Il caso italiano più eclatante è stato però Giovannino Guareschi, il quale pagò il suo scrivere in libertà (perché alla fine della fiera in questo si risolve l’essere scrittori degni di questo nome, cioè in una lotta senza soluzione di continuità per affermare la libertà dell’Essere), con la galera. Quindi, se si vogliono ricordare scrittori nei quali nella scrittura dominava una qualità estetica importante, si possono certamente citare Grazia Deledda, qualche altro verista, e persino Alessandro Manzoni, se non fosse che in questo spirito la qualità diseducativa, indottrinante, si fa molto importante in tempi moderni e quei suoi libri dovrebbero essere senz’altro rimossi da qualsiasi programma educativo. Last but not least, è doveroso citare qualche autore satirico certamente capace (si vedano i vari Flaiano, Prezzolini, ecc.), nonché diversi giornalisti che hanno dato la vita per le loro inchieste, un estremo sacrificio che non dovrebbe essere mai dimenticato! Così come non andrebbero dimenticate alcune scritture della Fallaci che però era pure, lei stessa, un elemento inserito e funzionale al Sistema, certamente non un’essenza diogenica!
Questo detto, non vi è ombra di dubbio che nel mondo scritturale l’Italia non abbia mai partorito nulla: non abbia mai avuto alcuno scrittore né alcuna scrittrice davvero degna di questo nome, né un caso classico né un caso contemporaneo, e chi lo scrive non sa quello che scrive o evidentemente non ha mai letto i grandi parti letterari della splendida intellettualità di matrice ebraico-teutonica. Dalla morte di Machiavelli in poi, noi italiani non abbiamo mai avuto neppure scrittori in grado di cogitare oltre lo strato denotativo per muovere verso una dimensione connotativa di carattere filosofico, degna. Anche su questo punto, chi coltivasse dubbi dovrebbe andare a confrontare la povertà delle scritture di filosofi alla Croce con i momenti più elevati di Nietzsche.

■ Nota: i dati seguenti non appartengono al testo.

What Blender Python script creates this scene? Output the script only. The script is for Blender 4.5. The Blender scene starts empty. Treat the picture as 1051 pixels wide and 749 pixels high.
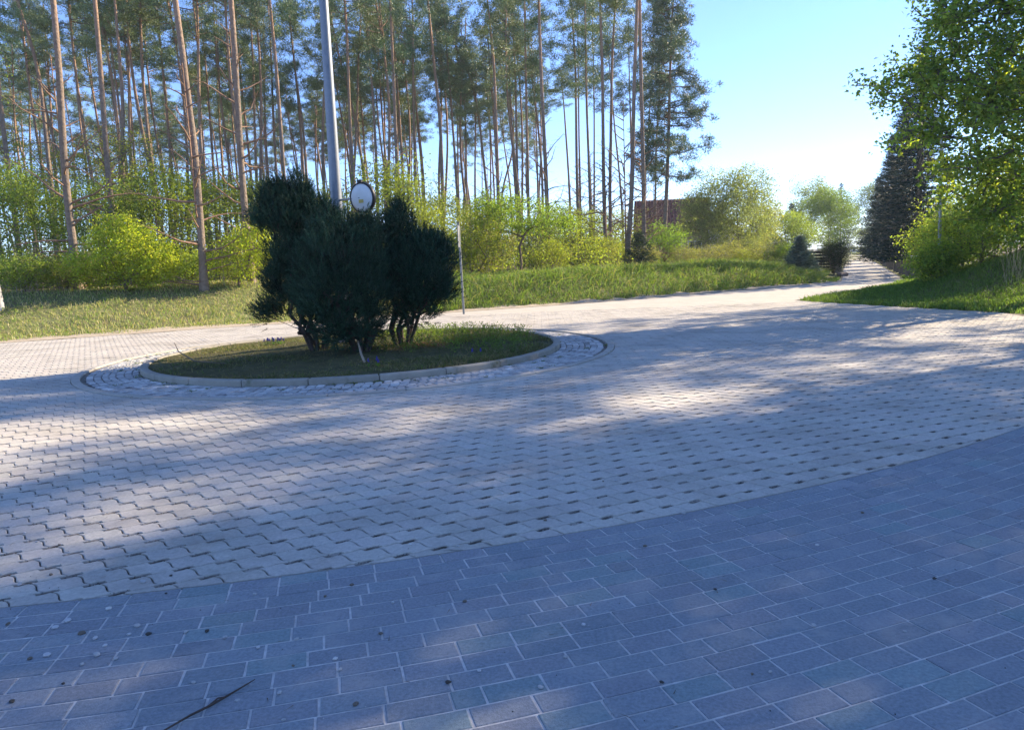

Ragion per cui, la domanda si fa d’obbligo: ma di cosa doveva scusarsi Alessandro Laterza? Di avere detto la verità a proposito di un background intellettuale (si fa per dire) rincoglionito, piegato, provinciale, misero, analogico, fatto di marchette editoriali, di personaggi che sanno solo muovere di studio televisivo in studio televisivo con la leggerezza della gentil farfalletta (anche quando pesano un quintale!), ma in virtù di ciò, e di un tomino pubblicato da editore anelante a contributo pubblico, si vogliono scrittori?
Ma scherziamo? C’è più capacità intellettuale e ontologica nel mio pesce rosso che si interroga sulla realtà del suo esistere ogni volta che va a sbattere contro l’oblò, e mi guardà incazzato, nel suo piccolo, che in tutta questa schiera di servi del potere che non sanno che dire sì, pena l’invisibilità: non del corpo, dell’anima!
PS: Ma se qualcuno dissente, cosa lodevole in sé, mi presenti il tomo italico che invalida questi statements e, se un’analisi tecnica del testo mi scoprirà in torto, non esiterò a scusarmi… anche io! (sic!)